*PROBLEM TO WORK ON*. State how many lines in the listing below include the word "picks". Give nothing but the number.

[Scenes as source code]
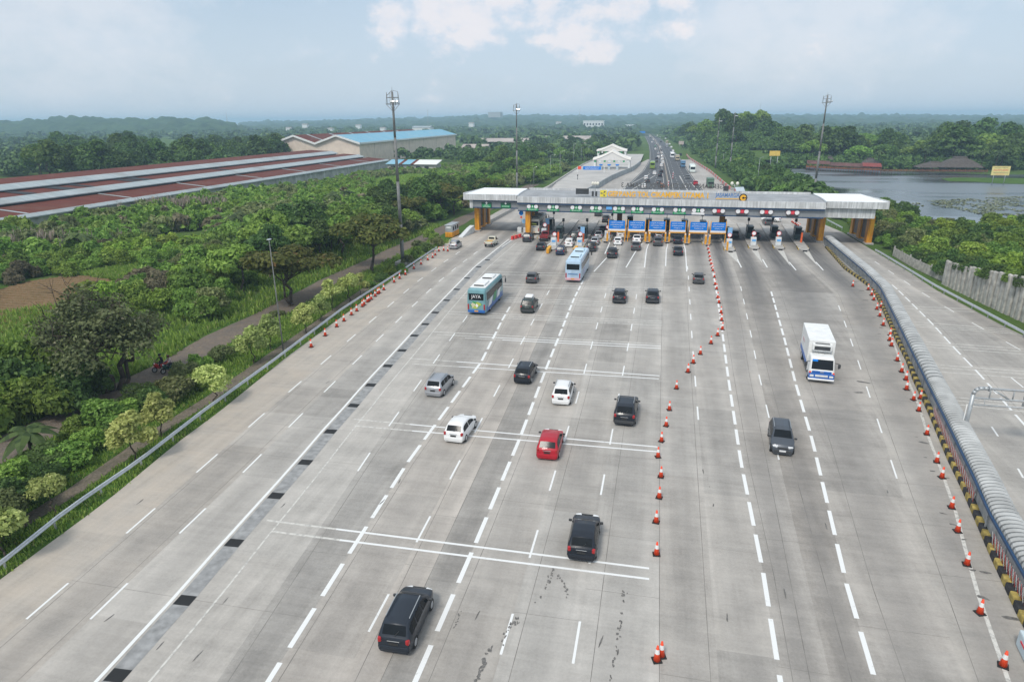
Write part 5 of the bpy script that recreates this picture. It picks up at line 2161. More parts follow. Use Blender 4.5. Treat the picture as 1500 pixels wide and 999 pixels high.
canopy("nearer white peaked toll canopy on the ramp", 868.5, 924.5, 233, 221.5, 322)
canopy("farther white peaked toll canopy on the ramp", 874, 918.5, 220.5, 212.5, 400)
bg2 = "toll booths under the white canopies"
for i, u in enumerate((880, 892, 904)):
    p = at(u, 250, 318)
    t = thing("toll_booth", "small blue toll booth under the nearer white canopy, %s from the left" % nth(i), "toll booth", (p.x, 318, RZ), 0, bg2)
    mb = MB()
    mb.box((0, 0, 1.0), (1.0, 2.2, 2.0))
    mb.build("cabin", mat("booth_pale", (.45, .52, .56), .6), t)
    mb = MB()
    mb.box((0, 0, 2.2), (1.5, 2.6, .4))
    mb.build("roof", SIGNB, t)
p = at(867, 253, 300)
t = thing("sign_portal", "blue sign board on a low portal across the ramp, orange panel at its left", "sign", (p.x, 300, 0))
mb = MB()
mb.box((0, 0, 3.1), (8.0, .2, 1.5))
mb.build("panel", SIGNB, t)
text("lettering", "LAJUR KHUSUS\nGOLONGAN I", .55, SIGNW, t, (0, -.13, 3.1), width=6.2, extrude=.01)
mb = MB()
mb.box((-5.6, 0, 3.2), (1.5, .2, 1.3))
mb.build("orange_panel", CONEO, t)
for x in (-6.4, 5.4):
    mb = MB()
    mb.box((x, .1, 1.9), (.25, .25, 3.8))
    mb.build("post", WHITE, t)
q = gp(846, 268)
t = thing("camera_post", "dark camera post on the ramp in front of the blue sign portal", "post", (q.x, q.y, .5))
mb = MB()
mb.tube((0, 0, 0), (0, 0, 2.4), .12, .1, 8)
mb.build("pole", DGREY, t)
mb = MB()
mb.box((0, -.2, 2.4), (.5, .6, .4), 0, .05)
mb.build("camera_box", DGREY, t)
# highway median barrier and red-white barrier line on the right of the apron
t = thing("median_barrier", "pale concrete barrier in the middle of the far highway", "barrier", (0, 0, 0))
mb = MB()
mb.grid([[(cut(MED, y) - .35, y, 0), (cut(MED, y) - .12, y, .95), (cut(MED, y) + .12, y, .95), (cut(MED, y) + .35, y, 0)] for y in [190 + 8 * i for i in range(110)]], smooth=False)
mb.build("barrier_body", mat("tan_barrier", (.36, .31, .26), .85, var=.2, scale=.3), t)
t = thing("red_white_barrier", "red and white concrete barrier along the right edge of the apron beyond the gate", "barrier", (0, 0, 0))
for k in range(60):
    mb = MB()
    y0_, y1_ = 168 + 5 * k, 173 + 5 * k
    x0, x1 = cut(AP_R, y0_) - .2, cut(AP_R, y1_) - .2
    mb.prism([(x0 - .2, y0_), (x0 + .25, y0_), (x1 + .25, y1_), (x1 - .2, y1_)], 0, .95)
    mb.build("block", mat("faded_red_paint", (.55, .12, .10), .7) if k % 2 else CONC, t)
pg_ = "red and white delineator posts on the apron"
for i, (u, v) in enumerate(((979, 276), (985.5, 262))):
    q = gp(u, v)
    t = thing("delineator_post", ("tall red and white post nearest the gate beyond the roof lettering", "tall red and white post at the start of the dark asphalt")[i], "post", (q.x, q.y, 0), 0, pg_)
    for k in range(6):
        mb = MB()
        mb.tube((0, 0, .45 * k), (0, 0, .45 * k + .45), .14, .14, 8)
        mb.build("band", SIGNR if k % 2 == 0 else SIGNW, t)

# ------------------------------------------------------------------ toll gate


def streaky(name, a, b_, rough):
    """cladding with rain streaks running down it"""
    m, nt, b = nodes_of(name)
    Po = N(nt, "NewGeometry").outputs["Position"]
    s1 = noise(nt, scaled(nt, Po, (2.6, 2.6, .22)), 1.0, 5, .65)
    s2 = noise(nt, Po, .5, 3, .6)
    col = mixc(nt, mapr(nt, mul(nt, s1, mapr(nt, s2, .3, .7, .75, 1.15)), .38, .62, 0, 1), a, b_)
    nt.links.new(col, b.inputs["Base Color"])
    b.inputs["Roughness"].default_value = rough
    b.inputs["Specular IOR Level"].default_value = .3
    return m


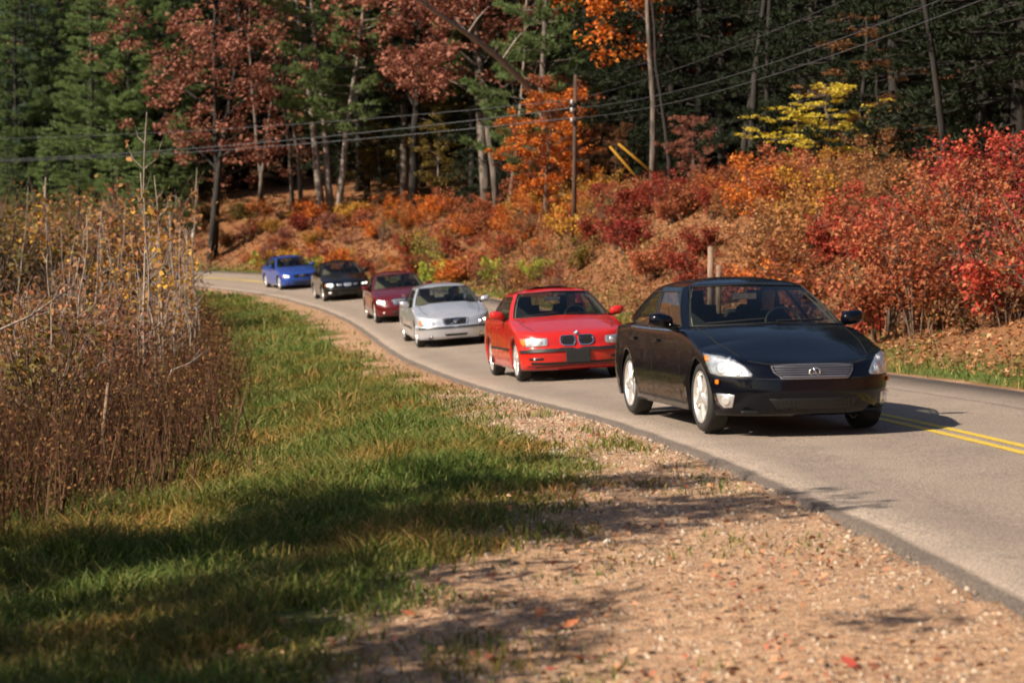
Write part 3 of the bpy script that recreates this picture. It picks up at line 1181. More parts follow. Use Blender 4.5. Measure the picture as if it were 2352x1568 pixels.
        for sg in (1, -1):
            sm = MB()
            su = c0 + 1.02
            y = sg * 0.36
            sm.box(self.loc(su + 0.05, y, 0.41), (0.50, 0.52, 0.16))
            rot = Matrix.Rotation(math.radians(-16), 3, 'X')
            sm.box(self.loc(su + 0.36, y, 0.82), (0.48, 0.13, 0.62), rot)
            sm.box(self.loc(su + 0.47, y, zb + 0.27), (0.25, 0.09, 0.17), rot)
            sm.box(self.loc(su + 0.44, y, zb + 0.18), (0.12, 0.02, 0.12), rot)
            seat = sm.build('front_seat', im, parent)
            bv = seat.modifiers.new('soft edges', 'BEVEL'); bv.width = 0.03; bv.segments = 2
        rs = MB()
        ru = c0 + 2.0
        rs.box(self.loc(ru - 0.15, 0, 0.48), (1.30, 0.5, 0.16))
        rs.box(self.loc(ru + 0.2, 0, 0.74), (1.30, 0.14, 0.52), Matrix.Rotation(math.radians(-22), 3, 'X'))
        for y in (-0.36, 0.36):
            rs.box(self.loc(ru + 0.31, y, zb + 0.09), (0.24, 0.08, 0.14))
        r_ = rs.build('rear_seat', im, parent)
        bv = r_.modifiers.new('soft edges', 'BEVEL'); bv.width = 0.03; bv.segments = 2
        sw = MB()
        cw = Vector(self.loc(c0 + 0.70, 0.36, zb + 0.02))
        tilt = Matrix.Rotation(math.radians(62), 3, 'X')
        pts = [cw + tilt @ Vector((0.185 * math.cos(t), 0.185 * math.sin(t), 0)) for t in np.linspace(0, 2 * math.pi, 25)]
        sw.tube(pts, 0.016, 6, False)
        for a in (0.1, math.pi - 0.1, -math.pi / 2):
            sw.tube([cw, cw + tilt @ Vector((0.18 * math.cos(a), 0.18 * math.sin(a), 0))], 0.016, 6)
        sw.build('steering_wheel', M['black_plastic'], parent, True)
        # inside mirror
        m_ = MB()
        T0 = s['posts'][0][1]
        mc = Vector(self.loc(T0[0] + 0.10, 0.0, T0[2] - 0.13))
        m_.box(mc, (0.24, 0.035, 0.065))
        m_.tube([mc, mc + Vector((0, -0.02, 0.09))], 0.012, 6)
        rv = m_.build('inside_mirror', M['housing'], parent)
        bv = rv.modifiers.new('soft edges', 'BEVEL'); bv.width = 0.012; bv.segments = 2
        # door mirrors
        bu, by, bz = s['posts'][2][0]
        for sg in (1, -1):
            V, F = [], []
            c = Vector(self.loc(bu + 0.20, sg * (s['W'] + 0.085), bz + 0.085))
            n1, n2 = 10, 14
            for i in range(n1 + 1):
                v = math.pi * i / n1
                for k in range(n2):
                    t = 2 * math.pi * k / n2
                    def se(x, e):
                        return math.copysign(abs(x) ** e, x)
                    px = 0.118 * se(math.sin(v), 0.7) * se(math.cos(t), 0.75)
                    pz = 0.072 * se(math.sin(v), 0.7) * se(math.sin(t), 0.75)
                    py = -0.085 * math.cos(v) * (1 if v < math.pi / 2 else 0.55)
                    px2 = px * sg
                    V.append((c.x + px2 - 0.15 * (py + 0.0) * sg * -1, c.y + py, c.z + pz + 0.12 * px))
            for i in range(n1):
                for k in range(n2):
                    F.append((i * n2 + k, i * n2 + (k + 1) % n2, (i + 1) * n2 + (k + 1) % n2, (i + 1) * n2 + k))
            mo = obj('door_mirror', poly_mesh('door_mirror', V, F, True), mir or self.paint, parent)
            st = MB().tube([(c.x - sg * 0.06, c.y + 0.01, c.z - 0.045), (c.x - sg * 0.19, c.y + 0.0, c.z - 0.085)], [0.032, 0.04], 8)
            st.build('mirror_stalk', M['black_plastic'], mo, True)
            gl = MB().box((c.x + sg * 0.01, c.y + 0.047, c.z + 0.005), (0.19, 0.006, 0.115))
            gl.build('mirror_glass', M['mirror_glass'], mo)
        # wipers lie on the foot of the windscreen
        for y0, y1 in ((0.05, 0.56), (-0.60, -0.06)):
            P = []
            for k in range(7):
                y = y0 + (y1 - y0) * k / 6
                a = abs(y) / s['posts'][1][0][1]
                p = self.surf(0, min(1, a), 0.055 + 0.05 * k / 6)
                P.append(self.loc(p[0] - 0.015, y, p[2] + 0.012))
            MB().tube(P, 0.009, 5).build('wiper', M['black_plastic'], parent)
        # door handles
        for u in s['handles']:
            for sg in (1, -1):
                h, nn = self.hit((u, 2.0, s['hz']), (0, -1, 0))
                if h is None:
                    continue
                mb = MB().box((h.x * sg + 0.016 * sg, h.y, h.z), (0.022, 0.19, 0.032))
                ho = mb.build('door_handle', self.paint, parent)
                bv = ho.modifiers.new('round', 'BEVEL'); bv.width = 0.01; bv.segments = 2

    def headlamp(self, parent, poly, side, bowls, amber=None, lit=False, amber_mat='amber', hous='housing'):
        for sg in (1, -1):
            h = self.front('headlamp', poly, M[hous], parent, 0.003, side, sg, 4, 5)
            for (y, z, r) in bowls:
                self.disc('lamp_reflector', y, z, r, M['reflector'], h, 0.010, side, sg)
                self.disc('lamp_bulb', y, z, r * 0.42, M['bulb_lit' if lit else 'bulb'], h, 0.018, side, sg)
            if amber:
                self.front('indicator', amber, M[amber_mat], h, 0.012, side, sg, 3, 3)
            self.front('lamp_lens', poly, M['lens'], h, 0.026, side, sg, 4, 5)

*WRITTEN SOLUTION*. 2